═══ RECORDS FOR THIS EXERCISE ═══

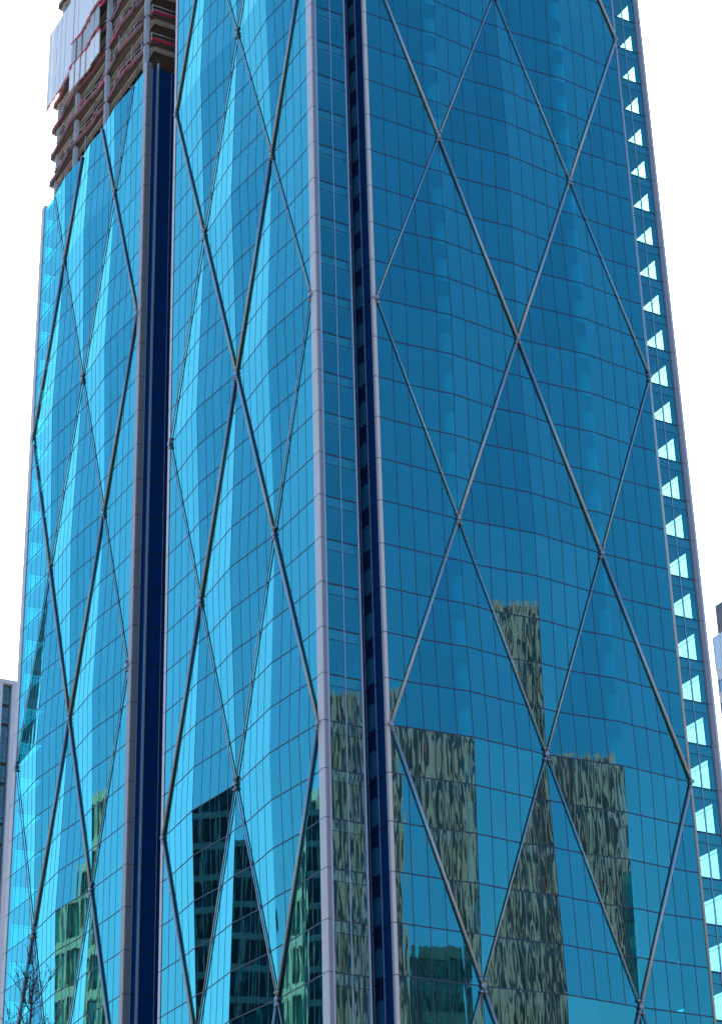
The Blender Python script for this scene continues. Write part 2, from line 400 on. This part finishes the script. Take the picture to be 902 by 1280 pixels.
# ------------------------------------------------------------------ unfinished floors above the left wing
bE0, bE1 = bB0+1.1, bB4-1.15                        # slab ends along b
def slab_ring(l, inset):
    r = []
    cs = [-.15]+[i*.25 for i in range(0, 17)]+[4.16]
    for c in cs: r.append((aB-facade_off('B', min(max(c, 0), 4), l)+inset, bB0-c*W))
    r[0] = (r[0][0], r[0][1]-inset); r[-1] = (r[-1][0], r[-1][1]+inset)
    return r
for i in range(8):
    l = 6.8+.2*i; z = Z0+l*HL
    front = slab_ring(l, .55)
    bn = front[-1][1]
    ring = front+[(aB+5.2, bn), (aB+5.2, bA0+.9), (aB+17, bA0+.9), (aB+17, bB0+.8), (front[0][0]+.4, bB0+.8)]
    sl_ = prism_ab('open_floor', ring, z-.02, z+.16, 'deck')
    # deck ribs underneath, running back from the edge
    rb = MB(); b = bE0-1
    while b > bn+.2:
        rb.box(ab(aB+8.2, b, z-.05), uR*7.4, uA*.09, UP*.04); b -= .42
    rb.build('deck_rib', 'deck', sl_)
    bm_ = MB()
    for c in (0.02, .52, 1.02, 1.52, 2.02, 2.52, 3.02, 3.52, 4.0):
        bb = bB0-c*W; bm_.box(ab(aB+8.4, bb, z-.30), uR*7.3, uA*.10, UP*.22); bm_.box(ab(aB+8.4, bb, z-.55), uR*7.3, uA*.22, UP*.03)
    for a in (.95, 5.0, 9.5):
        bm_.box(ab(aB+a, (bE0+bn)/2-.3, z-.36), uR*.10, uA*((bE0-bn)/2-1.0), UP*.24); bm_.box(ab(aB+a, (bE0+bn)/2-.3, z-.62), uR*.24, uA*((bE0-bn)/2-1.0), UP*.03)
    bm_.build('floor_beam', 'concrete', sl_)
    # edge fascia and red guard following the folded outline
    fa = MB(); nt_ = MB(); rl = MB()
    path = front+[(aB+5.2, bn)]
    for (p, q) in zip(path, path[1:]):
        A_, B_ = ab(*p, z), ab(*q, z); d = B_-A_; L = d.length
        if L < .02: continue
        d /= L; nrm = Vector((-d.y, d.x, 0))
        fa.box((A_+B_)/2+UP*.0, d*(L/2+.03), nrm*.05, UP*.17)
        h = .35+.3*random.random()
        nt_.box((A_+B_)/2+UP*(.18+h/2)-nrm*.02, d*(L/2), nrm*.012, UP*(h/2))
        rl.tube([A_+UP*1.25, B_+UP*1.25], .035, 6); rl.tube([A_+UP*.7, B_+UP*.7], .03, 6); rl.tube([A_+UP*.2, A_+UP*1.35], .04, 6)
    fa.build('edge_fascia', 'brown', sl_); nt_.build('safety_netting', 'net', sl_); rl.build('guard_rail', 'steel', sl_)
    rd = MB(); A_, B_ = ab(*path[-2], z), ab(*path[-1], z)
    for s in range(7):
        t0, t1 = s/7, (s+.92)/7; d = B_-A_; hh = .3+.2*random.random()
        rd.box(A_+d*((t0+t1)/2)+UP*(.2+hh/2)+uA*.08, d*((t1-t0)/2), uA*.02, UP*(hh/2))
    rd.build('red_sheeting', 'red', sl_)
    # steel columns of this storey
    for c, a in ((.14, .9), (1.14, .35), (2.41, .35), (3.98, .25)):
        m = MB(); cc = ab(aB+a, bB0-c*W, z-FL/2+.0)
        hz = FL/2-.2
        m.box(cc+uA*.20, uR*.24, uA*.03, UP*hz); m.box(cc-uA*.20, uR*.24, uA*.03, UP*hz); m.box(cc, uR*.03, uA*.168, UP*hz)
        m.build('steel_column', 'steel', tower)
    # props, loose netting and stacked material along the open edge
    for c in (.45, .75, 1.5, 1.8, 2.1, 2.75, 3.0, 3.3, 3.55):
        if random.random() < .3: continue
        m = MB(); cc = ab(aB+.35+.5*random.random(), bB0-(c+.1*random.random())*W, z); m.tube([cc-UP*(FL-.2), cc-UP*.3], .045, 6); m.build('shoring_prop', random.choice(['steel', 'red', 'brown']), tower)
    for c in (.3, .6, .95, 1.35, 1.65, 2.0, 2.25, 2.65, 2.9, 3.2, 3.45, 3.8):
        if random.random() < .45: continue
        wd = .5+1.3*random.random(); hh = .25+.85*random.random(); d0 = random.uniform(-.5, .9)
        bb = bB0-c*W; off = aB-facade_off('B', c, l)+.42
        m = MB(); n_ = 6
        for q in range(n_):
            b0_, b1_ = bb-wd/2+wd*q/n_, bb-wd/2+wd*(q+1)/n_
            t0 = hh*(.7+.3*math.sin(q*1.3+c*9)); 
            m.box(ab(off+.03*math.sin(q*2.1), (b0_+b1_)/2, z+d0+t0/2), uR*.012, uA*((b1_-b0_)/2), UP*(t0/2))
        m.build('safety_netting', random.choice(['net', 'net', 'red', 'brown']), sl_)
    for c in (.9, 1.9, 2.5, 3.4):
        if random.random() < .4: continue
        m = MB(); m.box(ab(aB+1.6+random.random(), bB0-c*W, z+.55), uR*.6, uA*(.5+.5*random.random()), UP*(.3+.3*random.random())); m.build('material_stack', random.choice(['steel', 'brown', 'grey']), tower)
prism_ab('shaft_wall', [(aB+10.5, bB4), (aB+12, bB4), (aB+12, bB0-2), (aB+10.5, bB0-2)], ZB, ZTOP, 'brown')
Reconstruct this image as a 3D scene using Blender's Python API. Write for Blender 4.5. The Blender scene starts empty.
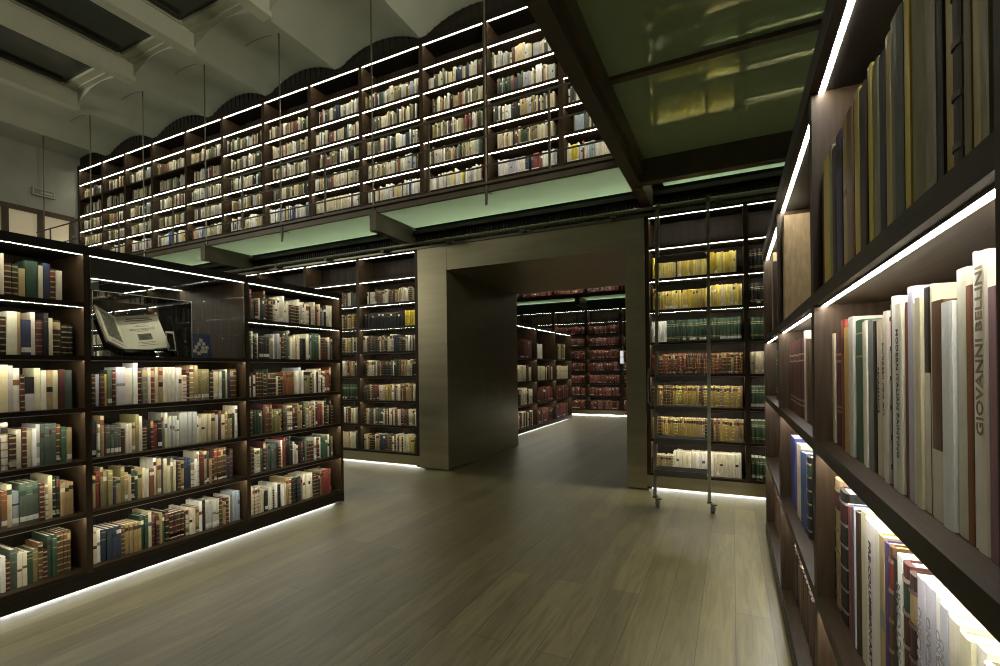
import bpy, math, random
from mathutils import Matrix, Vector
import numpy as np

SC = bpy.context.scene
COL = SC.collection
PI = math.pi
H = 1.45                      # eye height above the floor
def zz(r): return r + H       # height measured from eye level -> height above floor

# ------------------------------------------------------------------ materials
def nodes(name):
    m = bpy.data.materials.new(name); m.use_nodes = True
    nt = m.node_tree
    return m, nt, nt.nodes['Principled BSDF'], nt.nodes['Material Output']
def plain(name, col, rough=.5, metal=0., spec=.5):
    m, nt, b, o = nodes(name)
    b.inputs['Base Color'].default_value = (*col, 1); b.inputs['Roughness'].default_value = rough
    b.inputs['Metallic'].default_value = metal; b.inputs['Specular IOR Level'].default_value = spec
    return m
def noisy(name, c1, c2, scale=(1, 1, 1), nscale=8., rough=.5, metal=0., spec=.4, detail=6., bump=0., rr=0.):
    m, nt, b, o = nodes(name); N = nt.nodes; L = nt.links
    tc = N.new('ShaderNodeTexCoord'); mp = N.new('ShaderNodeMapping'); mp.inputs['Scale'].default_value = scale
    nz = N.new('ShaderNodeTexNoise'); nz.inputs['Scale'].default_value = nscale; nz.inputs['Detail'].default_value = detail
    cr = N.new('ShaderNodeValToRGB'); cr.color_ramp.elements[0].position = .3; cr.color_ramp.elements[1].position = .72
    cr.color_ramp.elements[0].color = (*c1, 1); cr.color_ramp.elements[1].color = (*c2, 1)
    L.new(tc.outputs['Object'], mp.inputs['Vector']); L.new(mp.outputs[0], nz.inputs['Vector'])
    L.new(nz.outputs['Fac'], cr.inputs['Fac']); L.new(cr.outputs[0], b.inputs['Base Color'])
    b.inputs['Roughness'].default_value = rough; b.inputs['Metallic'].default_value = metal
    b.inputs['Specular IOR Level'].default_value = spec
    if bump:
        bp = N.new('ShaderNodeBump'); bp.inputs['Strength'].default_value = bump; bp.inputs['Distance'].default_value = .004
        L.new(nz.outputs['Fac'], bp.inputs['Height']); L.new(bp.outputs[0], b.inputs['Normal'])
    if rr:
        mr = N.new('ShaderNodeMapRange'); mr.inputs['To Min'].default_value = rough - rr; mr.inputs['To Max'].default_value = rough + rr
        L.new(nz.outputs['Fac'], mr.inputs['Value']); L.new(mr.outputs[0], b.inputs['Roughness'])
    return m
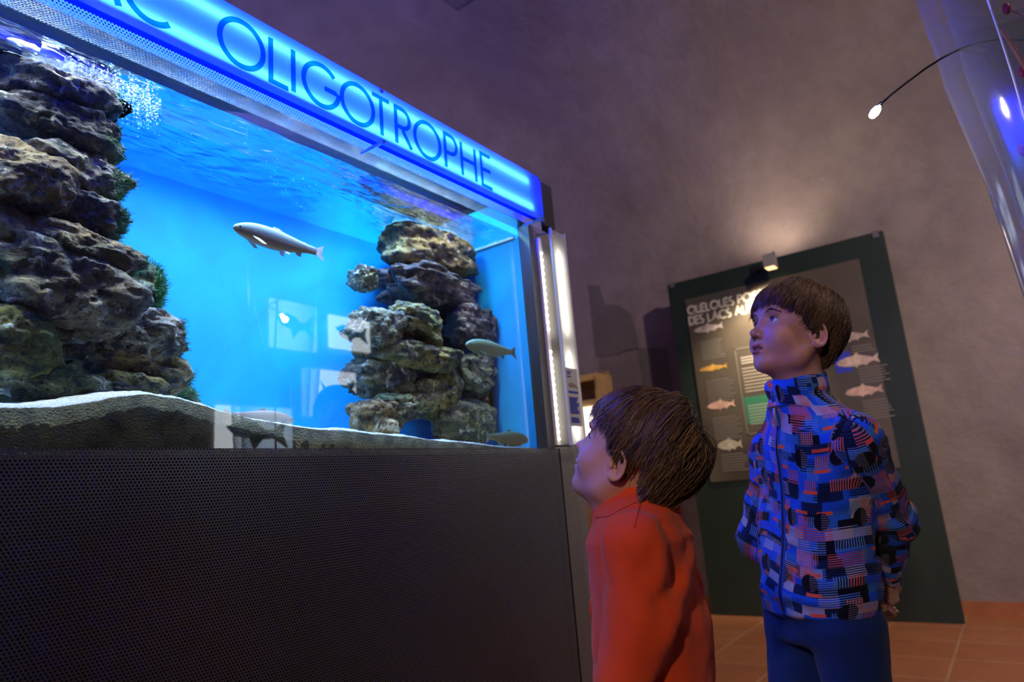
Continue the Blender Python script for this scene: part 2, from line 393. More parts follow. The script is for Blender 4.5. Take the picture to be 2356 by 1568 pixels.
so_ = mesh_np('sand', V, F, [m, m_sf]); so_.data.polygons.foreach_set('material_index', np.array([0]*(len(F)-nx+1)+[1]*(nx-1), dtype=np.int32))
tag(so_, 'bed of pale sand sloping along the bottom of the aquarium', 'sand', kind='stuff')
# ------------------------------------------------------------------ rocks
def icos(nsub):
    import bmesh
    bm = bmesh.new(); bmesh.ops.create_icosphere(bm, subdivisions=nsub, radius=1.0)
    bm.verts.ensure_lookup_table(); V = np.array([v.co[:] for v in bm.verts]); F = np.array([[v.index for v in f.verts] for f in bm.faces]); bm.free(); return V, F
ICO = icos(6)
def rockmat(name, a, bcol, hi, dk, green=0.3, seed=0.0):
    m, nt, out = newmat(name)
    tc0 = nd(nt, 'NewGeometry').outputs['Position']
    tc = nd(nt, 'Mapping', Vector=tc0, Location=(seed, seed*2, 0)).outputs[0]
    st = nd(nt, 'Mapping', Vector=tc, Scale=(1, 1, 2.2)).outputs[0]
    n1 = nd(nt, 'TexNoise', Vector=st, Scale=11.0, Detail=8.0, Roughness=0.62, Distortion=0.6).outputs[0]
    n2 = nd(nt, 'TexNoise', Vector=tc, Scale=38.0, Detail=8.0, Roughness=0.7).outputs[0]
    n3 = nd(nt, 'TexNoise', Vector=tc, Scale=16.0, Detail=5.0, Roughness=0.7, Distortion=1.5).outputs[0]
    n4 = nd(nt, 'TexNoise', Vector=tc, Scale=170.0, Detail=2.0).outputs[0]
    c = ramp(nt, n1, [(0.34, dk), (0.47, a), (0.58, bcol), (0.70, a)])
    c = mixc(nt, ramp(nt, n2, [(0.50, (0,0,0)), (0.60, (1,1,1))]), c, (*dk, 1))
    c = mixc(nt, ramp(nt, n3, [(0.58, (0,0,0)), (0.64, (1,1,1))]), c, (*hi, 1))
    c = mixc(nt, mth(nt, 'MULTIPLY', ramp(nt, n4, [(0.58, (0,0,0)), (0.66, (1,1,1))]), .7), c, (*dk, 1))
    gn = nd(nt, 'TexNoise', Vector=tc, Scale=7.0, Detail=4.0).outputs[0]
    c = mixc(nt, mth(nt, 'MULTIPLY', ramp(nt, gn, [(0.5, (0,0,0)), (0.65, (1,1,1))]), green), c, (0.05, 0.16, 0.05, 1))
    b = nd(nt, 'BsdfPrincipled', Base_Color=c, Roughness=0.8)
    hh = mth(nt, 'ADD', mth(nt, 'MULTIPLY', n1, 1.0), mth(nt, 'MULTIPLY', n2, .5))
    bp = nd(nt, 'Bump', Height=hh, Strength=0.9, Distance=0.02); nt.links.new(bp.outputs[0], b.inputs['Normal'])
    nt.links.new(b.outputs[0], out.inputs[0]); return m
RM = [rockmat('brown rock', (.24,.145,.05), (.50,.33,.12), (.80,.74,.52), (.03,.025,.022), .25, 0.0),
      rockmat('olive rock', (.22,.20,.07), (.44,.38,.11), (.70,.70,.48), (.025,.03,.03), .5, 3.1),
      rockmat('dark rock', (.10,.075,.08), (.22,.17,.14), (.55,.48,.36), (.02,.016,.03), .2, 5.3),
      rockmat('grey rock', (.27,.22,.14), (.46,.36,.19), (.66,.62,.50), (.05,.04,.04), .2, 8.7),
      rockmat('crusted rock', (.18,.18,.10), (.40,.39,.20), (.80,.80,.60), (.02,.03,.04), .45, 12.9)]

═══

● WHAT YOU HAVE TO DO: Using the entries above, reproduce word for word only the lines from the one that contains "Reconstruct this image" to the one that contains "def zz(r): return", both ends included, and drop every picture.

● FULL OUTPUT:
Reconstruct this image as a 3D scene using Blender's Python API. Write for Blender 4.5. The Blender scene starts empty.
import bpy, math, random
from mathutils import Matrix, Vector
import numpy as np

SC = bpy.context.scene
COL = SC.collection
PI = math.pi
H = 1.45                      # eye height above the floor
def zz(r): return r + H       # height measured from eye level -> height above floor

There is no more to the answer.